OSI’s record of providing counterintelligence support in Thailand between 1968 and 1972 was mixed. OSI’s intelligence reports did contribute to the higher alert security posture of base security forces, which in turn minimized the damage, injuries and death that resulted from the attacks that did occur, but there is no way to assess those they thwarted.

In one example, a report published by OSI in July 1971, correctly predicted a one-to-three man sapper (combat engineer) attack on aircraft, munitions, or fuel storage facilities at U-Tapao, but was unable to indicate a possible date or time for the attack. Despite the difficulties of tying specific intelligence to attacks, both OSI and the organizations that received ASP intelligence reports agreed the program was a useful tool and a valuable piece of a comprehensive intelligence collections system.

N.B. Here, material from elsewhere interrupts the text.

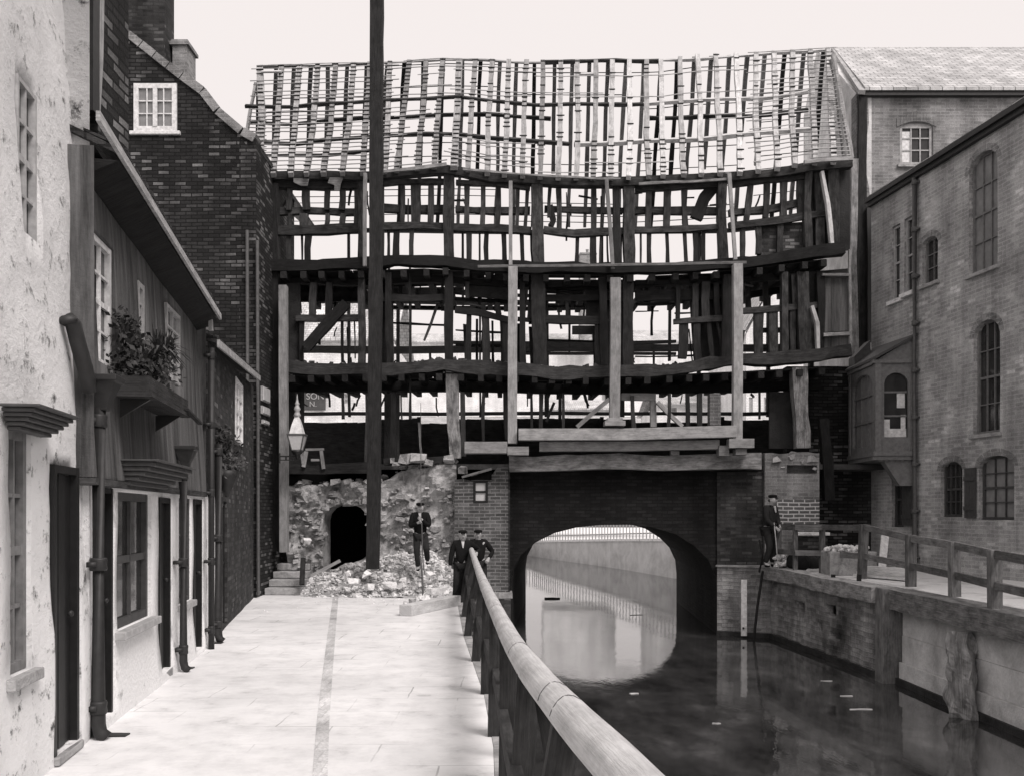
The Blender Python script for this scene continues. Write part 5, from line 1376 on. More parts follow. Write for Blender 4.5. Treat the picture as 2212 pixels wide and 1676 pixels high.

One agent noted during a briefing to a commander “When asked, as we often are, how many base attacks (in Thailand) OSI prevented, our only answer can be ‘all but seven.’” [the number of successful attacks up to that point] 

A most important lesson taken away from OSI involvement in SEA was that more training in combat operations would be necessary in the years to come. The Tactical Operations Force disbanded in 1973. Although the TOT concept was sound, the scope of OSI’s commitment in the region overwhelmed the concept, as it was designed for an immediate response in unexpected combat situations, rather than routine operations in hostile areas.

Currently, OSI continually employs the best and brightest advisors and instructors to train agents to conduct efficient and effective contingency operations--to truly conduct any mission required at a moment’s notice, anywhere they are called.